How We Operate

Gomez has been on my mind recently. After hearing a few MP3s from their new record, How We Operate (hat tip to Jesse and Jeff for posting them on their respective blogs), I decided to pick the record up. Yup, you heard correctly: I bought the damn thing without hearing it the whole way through. What do I think after paying $14.08 for it? Very satisfied.

Gomez is a band that Matt introduced me to. Making a mix CD with tracks from their first two albums (Bring It On and Liquid Skin) and their odds-and-sods collection (Abandoned Shopping Trolley Hotline), I was really impressed with these guys. To call them a jam band would be incredibly unfair and short-sighted, but the band has a number of songs that have that kind of feel-good grove that's in a number of jam bands. Luckily, at least on their first two albums, Gomez was all about the song while also experimenting with weird sounds. From computer hums to banjos to old beaten-up keyboards, the band was a little too weird for mainstream tastes and a little too poppy for indie audiences.

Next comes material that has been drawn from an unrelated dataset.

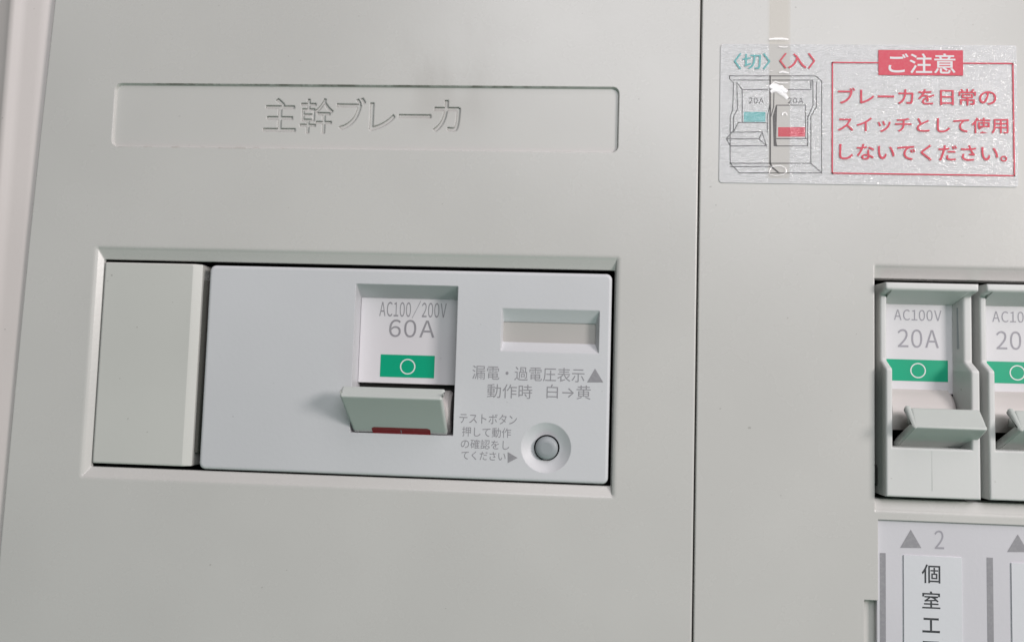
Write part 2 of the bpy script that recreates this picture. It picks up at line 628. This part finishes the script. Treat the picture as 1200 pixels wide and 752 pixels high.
ink_part('rating_print', [('AC100/200V', kb(k, 221, 489, 149, 212, zl + .05))], zl + .05, I_grey, rp, B60)
ink_part('rating_print', [('60A', kb(k, 260, 442, 220, 292, zl + .05))], zl + .05, I_grey, rp, B60, 0.002)
gx = kb(k, 224, 441, 359, 454, zl + .05)
bm = bmesh.new()
flat(bm, [(gx[0], gx[2]), (gx[1], gx[2]), (gx[1], gx[3]), (gx[0], gx[3])], zl + .05)
gm = obj('off_marker', bm, I_green, rp, B60)
oc = P(*k(334, 408), zl + .09)


def ring(bm, c, r, w, z, n=48):
    a, b = circle(c[0], c[1], r + w / 2, n), circle(c[0], c[1], r - w / 2, n)
    loft(bm, [(a, z), (b, z)])


bm = bmesh.new()
ring(bm, oc, 1.95, 0.34, zl + .09)
obj('off_symbol', bm, I_white, rp, B60)


# the tilted lever: a bent plate (upper face, ridge, lower face) swept between its two ends
def lever_mesh(prof, thick):
    """prof: [(x0, x1, y, z)] along the outer skin"""
    bm = bmesh.new()
    n = len(prof)
    cols = []
    for side in (0, 1):
        o, i = [], []
        for a in range(n):
            x = prof[a][side]
            y, z = prof[a][2], prof[a][3]
            p = prof[max(a - 1, 0)]
            q = prof[min(a + 1, n - 1)]
            ty, tz = q[2] - p[2], q[3] - p[3]
            L = math.hypot(ty, tz)
            ny, nz = tz / L, -ty / L
            if a == 1 and n == 3:
                ny, nz = ny * 1.1, nz * 1.1
            o.append(bm.verts.new((x, y, z)))
            i.append(bm.verts.new((x, y - ny * thick, z - nz * thick)))
        cols.append((o, i))
    (o0, i0), (o1, i1) = cols
    for a in range(n - 1):
        bm.faces.new((o0[a], o1[a], o1[a + 1], o0[a + 1]))
        bm.faces.new((i0[a], i0[a + 1], i1[a + 1], i1[a]))
        bm.faces.new((o0[a], o0[a + 1], i0[a + 1], i0[a]))
        bm.faces.new((o1[a], i1[a], i1[a + 1], o1[a + 1]))
    bm.faces.new((o0[0], i0[0], i1[0], o1[0]))
    bm.faces.new((o0[-1], o1[-1], i1[-1], i0[-1]))
    bmesh.ops.recalc_face_normals(bm, faces=bm.faces)
    sharp = [e for e in bm.edges if len(e.link_faces) == 2 and e.calc_face_angle() > 0.4]
    bmesh.ops.bevel(bm, geom=sharp, offset=0.6, segments=4, affect='EDGES', profile=0.5)
    return bm


def drum_mesh(x0, x1, y, z, r, a0=-80, a1=100, ch=0.8):
    bm = bmesh.new()
    n = 22
    rows = []
    for x, rr in ((x0, r - ch), (x0 + ch, r), (x1 - ch, r), (x1, r - ch)):
        row = []
        for i in range(n + 1):
            a = math.radians(a0 + (a1 - a0) * i / n)
            row.append(bm.verts.new((x, y + rr * math.sin(a), z + rr * math.cos(a))))
        rows.append(row)
    for a, b in zip(rows, rows[1:]):
        for i in range(n):
            bm.faces.new((a[i], a[i + 1], b[i + 1], b[i]))
    bm.faces.new(rows[0])
    bm.faces.new(rows[-1])
    return bm


zb, zr, z0 = 5.0, 9.0, -2.0
lv = obj('toggle_lever', lever_mesh([(P(401, 453, zb)[0], P(522, 454, zb)[0], P(460, 453, zb)[1], zb),
                                     (P(397.3, 465, zr)[0], P(518, 466, zr)[0], P(458, 465.5, zr)[1], zr),
                                     (P(414.5, 506.5, z0)[0], P(524.5, 508, z0)[0], P(467, 508.2, z0)[1], z0)], 1.6), M_lever, mb, smooth=40, planar=4)
yc = P(470, 480, -6)[1]
dr = obj('lever_drum', drum_mesh(WX0 + .9, WX1 - 1.2, yc - .6, -8.0, 6.2), M_drum, mb, smooth=40)
bm = bmesh.new()
block(bm, WX0 + 4, WX1 - 4, yc + .5, yc + 3, -3, 2.6)
obj('lever_neck', bm, M_lever, lv, B60)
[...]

The band received nice press on both sides of the pond with their first few releases, but by their third proper album, In Our Gun, fans and critics were slowly disappearing from their radar. The album is not a horrible album, but I found it very meandering. The experimentation side of the band seemed at the forefront and I just couldn't get into it. By the time they had released their follow-up, Split the Difference, and their double-live album, Out West, I didn't even bother to check them out.

Now on ATO Records (the imprint owned by Dave Matthews under RCA Records with My Morning Jacket, Ben Kweller and David Gray on its roster), Gomez has a new album that is really worth hearing. However, some die-hard fans of their early material might think the band has cashed in their chips for a chance at mainstream attention.

On How We Operate, there is no noodling, jamming or wigging out. Also gone are the weird sounding keyboards, spare percussion and random noises. What's left is the song performed by three guitarist/vocalists, the bassist and drummer with their trademark acoustic guitars, slide guitar lines, some piano/keyboards, some banjos and some whammy pedal action. While that might be too much of an undressing, this is a really fine album without all the bloops and bleeps. The band has always had great songs that show a powerful sense of warmth (like "Tijuana Lady," "Bring It On," and "Rhythm and Blues Alibi"), so to have an album that is filled with this style, I give the record high marks.

There are a number of possible hit singles here. My ears might be totally off here, but I think I could hear "See the World" in a travel commercial, on adult contemporary radio or maybe even on Radio Disney. A bright little song with a happy chorus, this is classic Gomez only a little more polished this time out. The whole album is pretty awesome, but at what cost did this strip and polish job do for Gomez?

Well, in a day where a number of acts burn out their creative firewood with maybe one or two albums, the emphasis should be on the song, not sticking out in a crowd. Gomez has made something really good here and at a perfect time. People who had lost touch with the band can be reintroduced and a new audience may also pick up on what they're doing. Pundits could claim this is a major sellout or an attempt to kiss the ass of the lowest common denominator, but this doesn't sound like mushy slop that's polished to a shine.